Bookers use 'tariff-busting' to get revenge on hotels

Accommodation bookers are "getting their own back" on hotels by using new ways to cut the cost of rooms, according to Supranational Hotels managing director.

Niels Pedersen, who heads up the 1,500-strong hotel marketing and representation group, believes bookers are getting revenge on hotels which charge hugely different prices for the same standard of room on the same day.

He believes increasing numbers of bookers in most European and Nordic countries are becoming obsessed with ‘tariff-busting’.

“Many have learned simple tricks like avoiding an headquarters conference hotel with its official marked-up prices, or to use those web services or trade consortia where lower rates have been agreed and fixed further ahead,” he explained.

“Others call hotels direct and pretend to be eligible for the corporate rate of a locally important or a world-famous company, and some target airport hotels as being ‘softer’ and the easiest to bargain with.

“The fastest-growing ruse is to cancel a reserved room near the arrival date at no-penalty in order to immediately re-book at a lower displayed rate.
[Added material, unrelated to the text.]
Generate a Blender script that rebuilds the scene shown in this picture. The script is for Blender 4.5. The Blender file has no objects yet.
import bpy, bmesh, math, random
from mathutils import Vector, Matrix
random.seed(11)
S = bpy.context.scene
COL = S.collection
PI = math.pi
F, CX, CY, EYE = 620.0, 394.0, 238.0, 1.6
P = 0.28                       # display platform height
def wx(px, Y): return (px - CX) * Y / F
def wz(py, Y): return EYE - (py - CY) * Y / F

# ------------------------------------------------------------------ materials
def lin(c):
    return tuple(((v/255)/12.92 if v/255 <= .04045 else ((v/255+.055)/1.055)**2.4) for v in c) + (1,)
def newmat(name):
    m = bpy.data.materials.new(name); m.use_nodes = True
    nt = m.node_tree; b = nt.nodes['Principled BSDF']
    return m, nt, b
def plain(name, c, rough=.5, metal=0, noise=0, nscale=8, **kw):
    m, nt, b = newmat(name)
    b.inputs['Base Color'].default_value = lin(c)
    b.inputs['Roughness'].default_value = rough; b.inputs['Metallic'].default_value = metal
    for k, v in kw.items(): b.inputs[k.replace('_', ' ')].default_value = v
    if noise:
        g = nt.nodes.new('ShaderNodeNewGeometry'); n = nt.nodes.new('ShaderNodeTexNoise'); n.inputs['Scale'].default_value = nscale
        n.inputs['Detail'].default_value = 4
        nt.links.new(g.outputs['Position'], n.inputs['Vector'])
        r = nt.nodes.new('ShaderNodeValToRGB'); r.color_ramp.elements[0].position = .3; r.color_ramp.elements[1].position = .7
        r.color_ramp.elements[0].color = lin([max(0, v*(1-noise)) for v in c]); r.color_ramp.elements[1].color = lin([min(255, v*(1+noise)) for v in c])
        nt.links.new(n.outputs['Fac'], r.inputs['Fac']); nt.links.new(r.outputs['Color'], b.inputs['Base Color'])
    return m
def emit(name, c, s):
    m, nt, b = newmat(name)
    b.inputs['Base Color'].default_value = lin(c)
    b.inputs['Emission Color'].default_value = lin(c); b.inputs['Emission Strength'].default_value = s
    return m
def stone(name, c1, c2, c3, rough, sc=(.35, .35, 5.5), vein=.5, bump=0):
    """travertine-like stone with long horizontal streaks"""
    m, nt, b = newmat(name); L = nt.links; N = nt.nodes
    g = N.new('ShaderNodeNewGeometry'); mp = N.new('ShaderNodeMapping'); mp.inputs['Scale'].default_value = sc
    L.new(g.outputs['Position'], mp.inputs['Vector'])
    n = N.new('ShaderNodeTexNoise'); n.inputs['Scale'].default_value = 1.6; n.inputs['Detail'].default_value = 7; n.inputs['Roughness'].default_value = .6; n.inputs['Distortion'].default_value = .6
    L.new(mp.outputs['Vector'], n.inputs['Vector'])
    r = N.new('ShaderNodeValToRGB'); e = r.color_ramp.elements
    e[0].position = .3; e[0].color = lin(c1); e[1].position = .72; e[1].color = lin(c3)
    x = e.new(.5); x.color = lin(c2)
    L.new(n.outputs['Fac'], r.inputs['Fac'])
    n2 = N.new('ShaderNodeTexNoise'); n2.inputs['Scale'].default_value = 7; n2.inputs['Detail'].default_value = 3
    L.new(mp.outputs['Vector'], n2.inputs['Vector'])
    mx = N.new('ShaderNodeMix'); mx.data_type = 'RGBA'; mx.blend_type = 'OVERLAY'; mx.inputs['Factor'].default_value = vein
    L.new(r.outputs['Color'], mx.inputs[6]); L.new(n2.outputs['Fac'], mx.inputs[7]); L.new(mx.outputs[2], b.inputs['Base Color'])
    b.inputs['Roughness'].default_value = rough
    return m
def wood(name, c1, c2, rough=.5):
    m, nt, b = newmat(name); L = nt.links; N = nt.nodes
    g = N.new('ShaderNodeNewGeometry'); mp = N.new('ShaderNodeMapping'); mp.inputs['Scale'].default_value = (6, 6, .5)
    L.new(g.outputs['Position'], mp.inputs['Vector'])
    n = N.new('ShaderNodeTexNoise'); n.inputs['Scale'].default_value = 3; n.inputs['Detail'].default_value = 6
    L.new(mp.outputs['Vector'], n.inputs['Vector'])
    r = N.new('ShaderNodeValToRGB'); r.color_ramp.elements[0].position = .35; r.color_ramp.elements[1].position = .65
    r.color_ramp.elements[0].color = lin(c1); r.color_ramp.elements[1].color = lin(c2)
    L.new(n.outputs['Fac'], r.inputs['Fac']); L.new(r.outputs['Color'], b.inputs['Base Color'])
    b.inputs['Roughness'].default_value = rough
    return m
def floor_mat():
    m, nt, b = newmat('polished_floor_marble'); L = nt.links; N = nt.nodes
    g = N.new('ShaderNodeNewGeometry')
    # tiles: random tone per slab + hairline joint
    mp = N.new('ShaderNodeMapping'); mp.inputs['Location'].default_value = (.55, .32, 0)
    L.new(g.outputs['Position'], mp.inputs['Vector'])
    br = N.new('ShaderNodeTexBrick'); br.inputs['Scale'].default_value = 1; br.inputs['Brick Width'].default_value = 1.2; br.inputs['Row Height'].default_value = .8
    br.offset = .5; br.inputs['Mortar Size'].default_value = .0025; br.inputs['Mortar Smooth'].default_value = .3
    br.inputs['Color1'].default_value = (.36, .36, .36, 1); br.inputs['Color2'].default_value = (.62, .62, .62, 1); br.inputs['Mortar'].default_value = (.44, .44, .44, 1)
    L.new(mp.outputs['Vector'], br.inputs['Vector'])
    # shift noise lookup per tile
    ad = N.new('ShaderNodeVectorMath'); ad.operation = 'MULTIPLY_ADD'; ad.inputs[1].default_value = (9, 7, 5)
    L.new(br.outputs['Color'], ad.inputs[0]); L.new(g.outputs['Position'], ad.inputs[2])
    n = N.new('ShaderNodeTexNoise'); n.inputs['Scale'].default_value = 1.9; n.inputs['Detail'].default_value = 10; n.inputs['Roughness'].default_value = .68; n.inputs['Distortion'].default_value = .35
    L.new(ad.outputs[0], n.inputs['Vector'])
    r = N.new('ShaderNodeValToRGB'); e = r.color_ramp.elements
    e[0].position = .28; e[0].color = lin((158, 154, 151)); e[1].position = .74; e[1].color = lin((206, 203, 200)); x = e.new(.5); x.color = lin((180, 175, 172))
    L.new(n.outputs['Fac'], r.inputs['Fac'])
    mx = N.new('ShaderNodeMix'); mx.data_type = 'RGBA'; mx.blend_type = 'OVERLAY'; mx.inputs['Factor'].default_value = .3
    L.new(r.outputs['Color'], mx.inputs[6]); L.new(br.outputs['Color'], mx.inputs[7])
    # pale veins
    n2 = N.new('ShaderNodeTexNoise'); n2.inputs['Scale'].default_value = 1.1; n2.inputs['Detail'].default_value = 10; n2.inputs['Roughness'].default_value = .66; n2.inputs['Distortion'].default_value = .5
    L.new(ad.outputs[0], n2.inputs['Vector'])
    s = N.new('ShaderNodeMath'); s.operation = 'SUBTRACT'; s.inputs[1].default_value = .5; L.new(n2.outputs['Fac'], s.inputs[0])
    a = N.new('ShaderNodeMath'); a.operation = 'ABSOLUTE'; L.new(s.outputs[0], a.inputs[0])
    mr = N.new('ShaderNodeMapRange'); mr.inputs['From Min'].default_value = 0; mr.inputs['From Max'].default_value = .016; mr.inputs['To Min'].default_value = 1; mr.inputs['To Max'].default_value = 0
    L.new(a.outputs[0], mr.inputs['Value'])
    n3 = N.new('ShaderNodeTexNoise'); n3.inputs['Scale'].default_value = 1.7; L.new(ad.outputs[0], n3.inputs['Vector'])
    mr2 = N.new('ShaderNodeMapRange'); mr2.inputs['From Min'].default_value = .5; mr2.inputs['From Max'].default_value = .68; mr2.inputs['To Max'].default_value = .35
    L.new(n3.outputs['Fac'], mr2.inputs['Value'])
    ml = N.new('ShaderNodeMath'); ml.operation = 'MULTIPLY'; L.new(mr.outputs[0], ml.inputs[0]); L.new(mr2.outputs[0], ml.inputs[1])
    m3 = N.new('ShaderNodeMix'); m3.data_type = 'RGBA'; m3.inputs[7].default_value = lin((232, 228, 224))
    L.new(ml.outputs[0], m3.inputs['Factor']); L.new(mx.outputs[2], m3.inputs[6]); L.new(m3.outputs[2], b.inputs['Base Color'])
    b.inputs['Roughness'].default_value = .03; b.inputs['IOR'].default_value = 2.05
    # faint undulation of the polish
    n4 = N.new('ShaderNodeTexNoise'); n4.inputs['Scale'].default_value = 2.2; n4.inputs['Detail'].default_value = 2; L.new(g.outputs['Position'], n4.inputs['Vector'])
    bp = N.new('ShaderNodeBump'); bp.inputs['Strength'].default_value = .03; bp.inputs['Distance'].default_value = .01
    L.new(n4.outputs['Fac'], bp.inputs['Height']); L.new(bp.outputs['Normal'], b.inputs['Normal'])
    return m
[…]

Probably 10% of cancellations are now occurring for this reason.

He said rate-hagglers also identify the advance booking pattern in hotels across an entire city in order to accurately predict those dates with most availability and therefore likely negotiability.

“These would-be price-cutters are not doing it to save £5 a room, but are aiming for £50,” he added.

“Their motive is almost that of revenge – to get back at hotels where they know hugely different prices are charged for precisely the same standard of room on the same day, a practice which leaves a sense of having been cheated."

He advised the hotel industry to minimise the range of tariffs within the dynamic pricing model and to always give preference to regulars for the cheapest rooms whenever they book.

“In addition, because revenue managers tend to change jobs every couple of years they should ensure that they have deputies who also know the traditional booking sources and patterns and so can avoid alienating large numbers of repeat guests.”